Similar reasons are behind the restriction on using subtypes in place of var parameters.
Java needs type parameters:
public class Stack <T>
{
T[] data;
public Stack(int n){
data = new T[n];
}
public void push(T value){...} ...
}
In some circumstances, it is OK (and extremely helpful) to change the type of instance variables (and methods) if you do it consistently.
The key is to think about the use of "this" and its type
-- we
will call its type, "ThisType."
Let's go back to SinglyLinkedListElement and DoublyLinkedListElement .
public class SinglyLinkedListElement <T>{
protected T data; // value stored in elt
protected ThisType nextElement; // ref to next element
public SinglyLinkedListElement(Object v, ThisType next)
// post: constructs a new element with value v,
// followed by next element
{
data = v;
nextElement = next;
}
public ThisType next()
// post: returns reference to next value in list
{
return nextElement;
}
public void setNext(ThisType next)
// post: sets reference to new next value
{
nextElement = next;
}
...
}
Now define:
class DoublyLinkedListElement {
protected ThisType previousElement;
public DoublyLinkedListElement(Object v,ThisType next,ThisType previous)
// post: constructs new element with list
// prefix referenced by previous and
// suffix reference by next
{
super(v,next);
previousElement = previous;
if (previousElement != null)
previousElement.nextElement = this;
}
public ThisType previous()
// post: returns element that precedes this
{
return previousElement;
}
...
}
Now ThisType stands for DoublyLinkedListElement.

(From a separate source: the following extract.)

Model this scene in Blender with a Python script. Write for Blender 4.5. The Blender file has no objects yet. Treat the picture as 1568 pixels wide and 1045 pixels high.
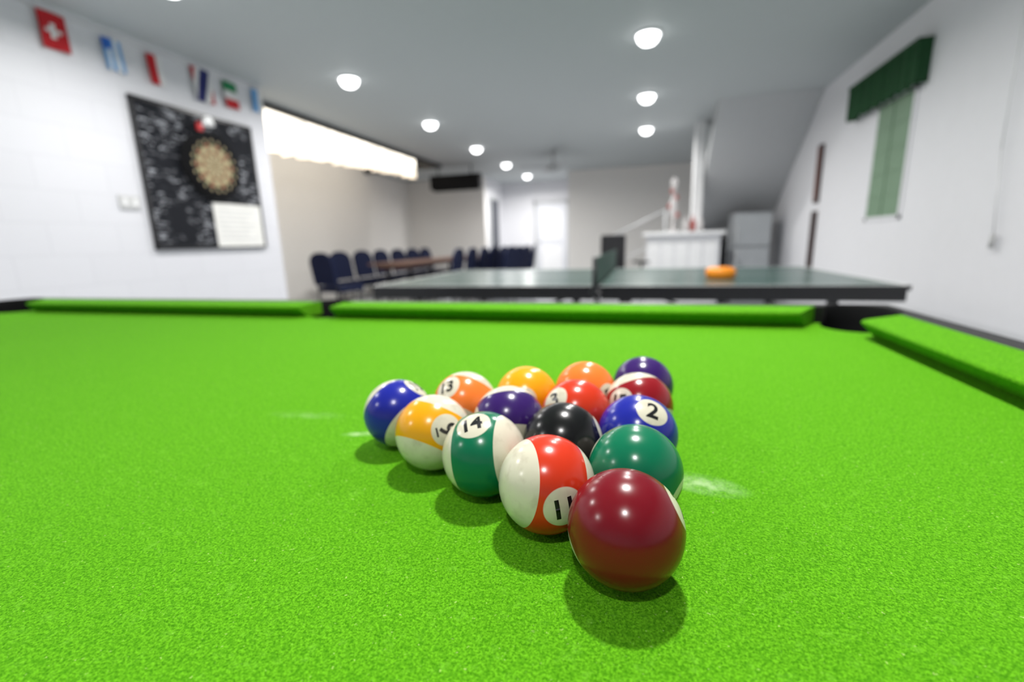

Notice that old methods do not break (and their types change accordingly to reflect ThisType = DoublyLinkedListElement.
This will work as long as in type-checking methods, we only assume that MyType refers to some subclass of SinglyLinkedListElement.
Normally we cannot change the types of instance variables or replace the type of a parameter by its subtype!

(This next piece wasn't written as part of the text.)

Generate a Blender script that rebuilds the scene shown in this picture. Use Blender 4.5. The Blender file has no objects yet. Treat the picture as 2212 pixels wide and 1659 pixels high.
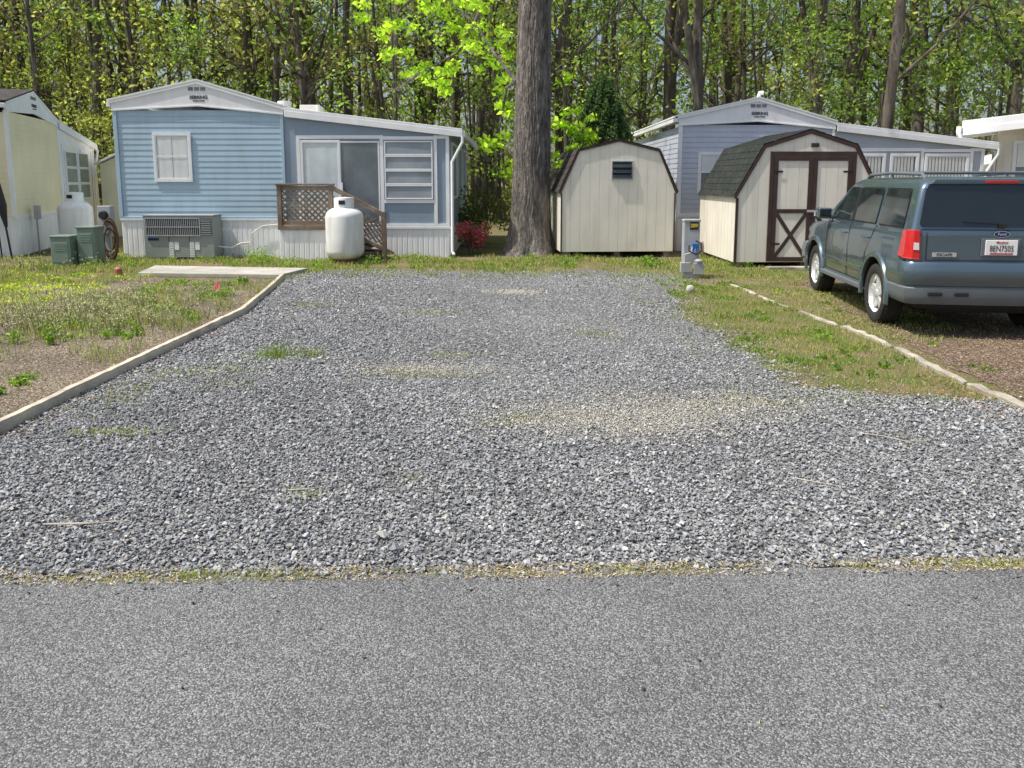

Result is that DoublyLinkedListElement cannot be used as subtype of SinglyLinkedListElement.
Recall Object has method:
public boolean equals(Object other)
Could
now write
public boolean equals(ThisType other)
Then
any class inheriting Object would have equals which takes parameters of same
type.Similarly, have
public ThisType clone()
Define
public interface Comparable{
public boolean less_than(ThisType other)
public boolean equals(ThisType other)
}
public interface SortInterface <T matching Comparable> {
public void sort (T[] elts);
}
Now SortInterface can be instantiated with any type T which matches Comparable - i.e., that contains less_than and equals methods - just what we needed.
Exam: 2 1/2 hours. Comprehensive with extra attention to topics since last exam:
Graphs, Dictionary, Concurrency.
Questions will be similar to those of midterm exams.